§ What is asked:
Leave out the pictures, and retype only the lines from the beginning of the material through the line that contains "except Exception: pass", including both.
## Begin Supplied information
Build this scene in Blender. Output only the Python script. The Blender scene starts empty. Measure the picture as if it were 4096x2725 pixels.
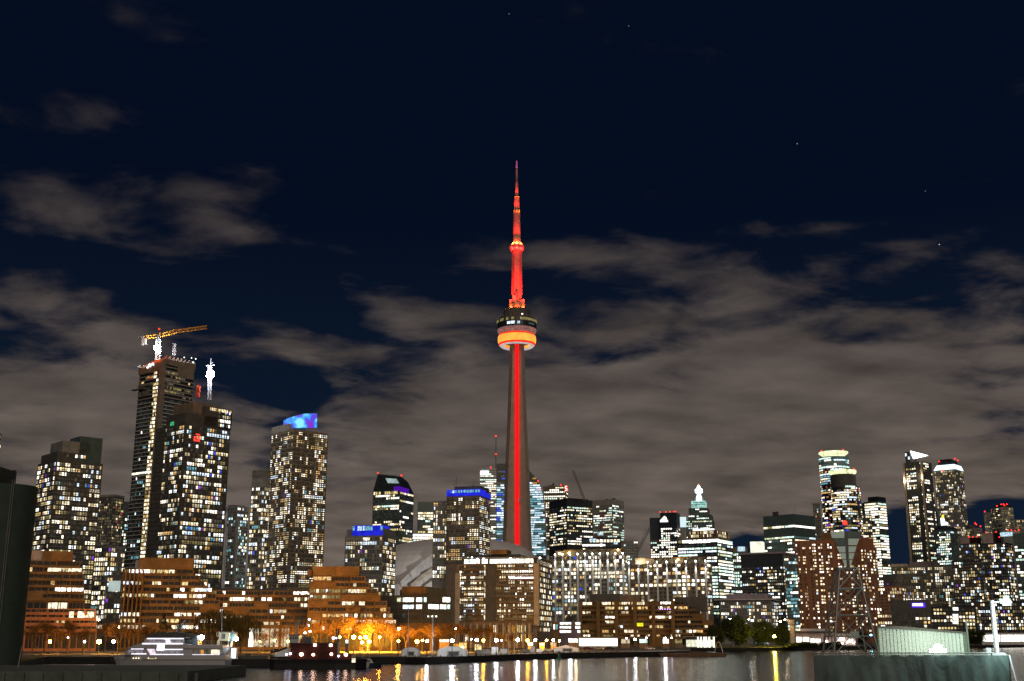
import bpy, math, random
from math import sin, cos, tan, atan, atan2, pi, radians, sqrt, exp
from mathutils import Vector
R = random.Random(7)
sc = bpy.context.scene
COL = sc.collection
# ------------------------------------------------------------------ camera
FP, CX, CY = 4692.0, 2048.0, 1362.5          # focal length and image centre, photo pixels
TH = atan((2546 - CY) / FP)                  # camera pitch (horizon row 2546)
CT, ST = cos(TH), sin(TH)
CAMZ, GZ = 8.0, 1.9                          # eye height over the water, quay level
cam = bpy.data.cameras.new("camera")
cam.sensor_width = 36.0
cam.lens = 36.0 * FP / 4096.0
cam.clip_start, cam.clip_end = 1.0, 60000.0
camo = bpy.data.objects.new("camera", cam)
COL.objects.link(camo)
camo.location = (0, 0, CAMZ)
camo.rotation_euler = (pi / 2 + TH, 0, 0)
sc.camera = camo
# ------------------------------------------------------------------ render settings
sc.view_settings.view_transform = 'Standard'
sc.view_settings.look = 'None'
sc.view_settings.exposure = 0.0
sc.view_settings.gamma = 1.0
sc.render.engine = 'CYCLES'
cy = sc.cycles
cy.max_bounces = 5; cy.diffuse_bounces = 2; cy.glossy_bounces = 3; cy.transparent_max_bounces = 8
cy.sample_clamp_indirect = 4.0
cy.caustics_reflective = False; cy.caustics_refractive = False
cy.use_light_tree = True
cy.use_denoising = True
cy.filter_width = 1.5
try: cy.denoiser = 'OPENIMAGEDENOISE'
except Exception: pass

# ------------------------------------------------------------------ pixel -> world helpers (real depths)
def zrow(py, Y):
    v = (CY - py) / FP
    return CAMZ + Y * (ST + v * CT) / (CT - v * ST)
def xat(px, Y, z):
    return (px - CX) / FP * (Y * CT + (z - CAMZ) * ST)
def at(px, py, Y):
    z = zrow(py, Y)
    return Vector((xat(px, Y, z), Y, z))
def gnd(px, Y, z=GZ):
    return Vector((xat(px, Y, z), Y, z))
def azel(px, py):
    u = (px - CX) / FP; v = (CY - py) / FP
    d = Vector((u, CT - v * ST, ST + v * CT)).normalized()
    return atan2(d.x, d.y), math.asin(d.z)

# ------------------------------------------------------------------ world: night sky with city-lit cloud
w = bpy.data.worlds.new("World"); sc.world = w; w.use_nodes = True
nt = w.node_tree; nt.nodes.clear()
def N(t, **k):
    n = nt.nodes.new(t)
    for a, b in k.items(): setattr(n, a, b)
    return n
def lk(a, b): nt.links.new(a, b)
def mth(op, a, b=None, c=None):
    n = N('ShaderNodeMath', operation=op)
    for i, x in enumerate((a, b, c)):
        if x is None: continue
        if isinstance(x, (int, float)): n.inputs[i].default_value = x
        else: lk(x, n.inputs[i])
    return n.outputs[0]
tc = N('ShaderNodeTexCoord')
sep = N('ShaderNodeSeparateXYZ'); lk(tc.outputs['Generated'], sep.inputs[0])
az = mth('ARCTAN2', sep.outputs[0], sep.outputs[1])
el = mth('ARCSINE', sep.outputs[2])
comb = N('ShaderNodeCombineXYZ'); lk(az, comb.inputs[0]); lk(el, comb.inputs[1])
# (column, row, radius x, radius y, amount) in quarter-of-photo units of 2357 px width
BL = [(1500, 960, 620, 260, .85), (2000, 1040, 560, 250, .85), (1000, 930, 330, 170, .7), (1380, 585, 300, 40, .62),
      (1640, 680, 330, 70, .5), (2140, 810, 330, 100, .5), (960, 725, 180, 36, .42), (80, 960, 330, 170, 1.0), (330, 930, 240, 110, .7),
      (60, 440, 190, 75, .62), (440, 450, 180, 62, .80), (560, 525, 130, 36, .72), (220, 525, 150, 38, .68), (90, 690, 150, 42, .75),
      (240, 250, 150, 55, .50), (40, 220, 120, 55, .44), (610, 395, 110, 34, .54), (250, 345, 150, 26, -.25), (860, 410, 60, 24, .34), (1180, 1260, 1700, 210, 1.35),
      (300, 770, 150, 34, .6), (640, 790, 170, 40, .6), (1900, 520, 160, 18, .25),
      (640, 880, 95, 52, -1.3), (690, 905, 60, 40, -.9), (560, 690, 260, 70, -.25), (930, 930, 70, 30, -.2), (1050, 745, 130, 50, -.15),
      (2090, 1235, 125, 70, -2.6), (1720, 1250, 75, 36, -2.0), (2330, 1185, 90, 38, -1.7), (1200, 300, 1600, 160, -.25), (1560, 870, 90, 26, -.2), (800, 1010, 60, 30, -.2)]
cov = -.34
for (bx, by, rx, ry, am) in BL:
    a0, e0 = azel(bx * 1.7378, by * 1.7378)
    s = N('ShaderNodeVectorMath', operation='SUBTRACT'); lk(comb.outputs[0], s.inputs[0]); s.inputs[1].default_value = (a0, e0, 0)
    m = N('ShaderNodeVectorMath', operation='MULTIPLY'); lk(s.outputs[0], m.inputs[0]); m.inputs[1].default_value = (2700 / rx, 2700 / ry, 0)
    d = N('ShaderNodeVectorMath', operation='DOT_PRODUCT'); lk(m.outputs[0], d.inputs[0]); lk(m.outputs[0], d.inputs[1])
    g = mth('MULTIPLY', mth('EXPONENT', mth('MULTIPLY', d.outputs['Value'], -1.0)), am)
    cov = mth('ADD', cov, g)
zz = mth('ADD', mth('MAXIMUM', sep.outputs[2], 0.0), 0.16)
pl = N('ShaderNodeCombineXYZ')
lk(mth('DIVIDE', sep.outputs[0], zz), pl.inputs[0]); lk(mth('DIVIDE', sep.outputs[1], zz), pl.inputs[1])
mp = N('ShaderNodeMapping'); lk(pl.outputs[0], mp.inputs[0]); mp.inputs['Rotation'].default_value = (0, 0, radians(-18)); mp.inputs['Scale'].default_value = (1.0, 1.25, 1)
n1 = N('ShaderNodeTexNoise'); lk(mp.outputs[0], n1.inputs['Vector']); n1.inputs['Scale'].default_value = 4.6; n1.inputs['Detail'].default_value = 8; n1.inputs['Roughness'].default_value = .55; n1.inputs['Distortion'].default_value = .25
n2 = N('ShaderNodeTexNoise'); lk(mp.outputs[0], n2.inputs['Vector']); n2.inputs['Scale'].default_value = 4.3; n2.inputs['Detail'].default_value = 7
den = N('ShaderNodeMapRange', interpolation_type='SMOOTHSTEP')
lk(mth('ADD', cov, mth('MULTIPLY', mth('SUBTRACT', n1.outputs[0], 0.5), 2.9)), den.inputs['Value'])
den.inputs['From Min'].default_value = -.12; den.inputs['From Max'].default_value = .88
lowness = N('ShaderNodeMapRange'); lk(el, lowness.inputs['Value'])
lowness.inputs['From Min'].default_value = 0.02; lowness.inputs['From Max'].default_value = .36
ccol = N('ShaderNodeMix', data_type='RGBA'); lk(lowness.outputs[0], ccol.inputs['Factor'])
ccol.inputs['A'].default_value = (.142, .114, .095, 1); ccol.inputs['B'].default_value = (.044, .037, .038, 1)
cvar = mth('ADD', .12, mth('MULTIPLY', n2.outputs[0], 1.8))
cl2 = N('ShaderNodeVectorMath', operation='SCALE'); lk(ccol.outputs['Result'], cl2.inputs[0]); lk(cvar, cl2.inputs['Scale'])
skyc = N('ShaderNodeMix', data_type='RGBA'); lk(lowness.outputs[0], skyc.inputs['Factor'])
skyc.inputs['A'].default_value = (.006, .0135, .030, 1); skyc.inputs['B'].default_value = (.0013, .0040, .0135, 1)
mixs = N('ShaderNodeMix', data_type='RGBA'); lk(den.outputs[0], mixs.inputs['Factor']); lk(skyc.outputs['Result'], mixs.inputs['A']); lk(cl2.outputs[0], mixs.inputs['B'])
stars = None
for (bx, by, am) in [(1835, 331, .5), (2162, 563, .9), (1447, 60, .3), (1172, 32, .3), (2130, 440, .2)]:
    a0, e0 = azel(bx * 1.7378, by * 1.7378)
    s = N('ShaderNodeVectorMath', operation='DISTANCE'); lk(comb.outputs[0], s.inputs[0]); s.inputs[1].default_value = (a0, e0, 0)
    g = mth('MULTIPLY', mth('LESS_THAN', s.outputs['Value'], .00045), am * .6)
    stars = g if stars is None else mth('ADD', stars, g)
sadd = N('ShaderNodeVectorMath', operation='ADD'); lk(mixs.outputs['Result'], sadd.inputs[0]); lk(stars, sadd.inputs[1])
bg = N('ShaderNodeBackground'); lk(sadd.outputs[0], bg.inputs['Color']); bg.inputs['Strength'].default_value = 1.0
wo = N('ShaderNodeOutputWorld'); lk(bg.outputs[0], wo.inputs['Surface'])
# weak, very soft directional light: the glow of the overcast city sky behind the camera
sl = bpy.data.lights.new("sky_glow_sun", 'SUN'); sl.energy = 0.9; sl.angle = radians(60); sl.color = (1.0, .84, .66)
so = bpy.data.objects.new("sky_glow_sun", sl); COL.objects.link(so); so.rotation_euler = (radians(60), 0, radians(10))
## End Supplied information
§ Completed task:
Build this scene in Blender. Output only the Python script. The Blender scene starts empty. Measure the picture as if it were 4096x2725 pixels.
import bpy, math, random
from math import sin, cos, tan, atan, atan2, pi, radians, sqrt, exp
from mathutils import Vector
R = random.Random(7)
sc = bpy.context.scene
COL = sc.collection
# ------------------------------------------------------------------ camera
FP, CX, CY = 4692.0, 2048.0, 1362.5          # focal length and image centre, photo pixels
TH = atan((2546 - CY) / FP)                  # camera pitch (horizon row 2546)
CT, ST = cos(TH), sin(TH)
CAMZ, GZ = 8.0, 1.9                          # eye height over the water, quay level
cam = bpy.data.cameras.new("camera")
cam.sensor_width = 36.0
cam.lens = 36.0 * FP / 4096.0
cam.clip_start, cam.clip_end = 1.0, 60000.0
camo = bpy.data.objects.new("camera", cam)
COL.objects.link(camo)
camo.location = (0, 0, CAMZ)
camo.rotation_euler = (pi / 2 + TH, 0, 0)
sc.camera = camo
# ------------------------------------------------------------------ render settings
sc.view_settings.view_transform = 'Standard'
sc.view_settings.look = 'None'
sc.view_settings.exposure = 0.0
sc.view_settings.gamma = 1.0
sc.render.engine = 'CYCLES'
cy = sc.cycles
cy.max_bounces = 5; cy.diffuse_bounces = 2; cy.glossy_bounces = 3; cy.transparent_max_bounces = 8
cy.sample_clamp_indirect = 4.0
cy.caustics_reflective = False; cy.caustics_refractive = False
cy.use_light_tree = True
cy.use_denoising = True
cy.filter_width = 1.5
try: cy.denoiser = 'OPENIMAGEDENOISE'
except Exception: pass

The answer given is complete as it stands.